The magazine (no doubt with some financial coaxing from Glaser, Rohrer & Co.) advised “You will be surprised not only at how much better your goods look in the display wall cases that Glaser, Rohrer & Co… supply for the modern drug store, but at how much better they sell.”  The article added “Let them plan your installation according to the size of your pocketbook, and then give your competitor a run for his money.”

Despite its apparent success, Glaser, Rohrer & Co. was gone by 1920 when the Yorkville Marble Company was doing business from No. 502.  That year the company received unwanted publicity when it was named in an inquiry by U.S. Senator William M. Calder’s inquiry into a “Marble Trust.”  The Marble Industry Employers’ Association was deemed by the senator as, in fact, a conspiracy “of building material supply men and manufacturers and of members of organized labor.”  On December 11, 1920 the New-York Tribune reported that the principals of the Yorkville Marble Company had been indicted along with 27 other “stone men.”

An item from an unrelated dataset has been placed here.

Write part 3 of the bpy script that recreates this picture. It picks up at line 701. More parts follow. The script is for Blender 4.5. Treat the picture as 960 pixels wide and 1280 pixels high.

Despite the ugly press, the company survived and remained in No. 502 through 1930.  The following year it was home to the Rand Furniture Manufacturing Company; and by 1942 had been taken over by the Yorkville Wood Products Associates.

Through it all the little brick carriage house survived as East 74th Street saw the rise of large factories and apartments houses and the massive power plant at the eastern end of the block.   Today, the unexpected survivor is painted a Halloweenish orange and black, and is home to the studio of respected art conservationists Simon Parkes Art Conservation.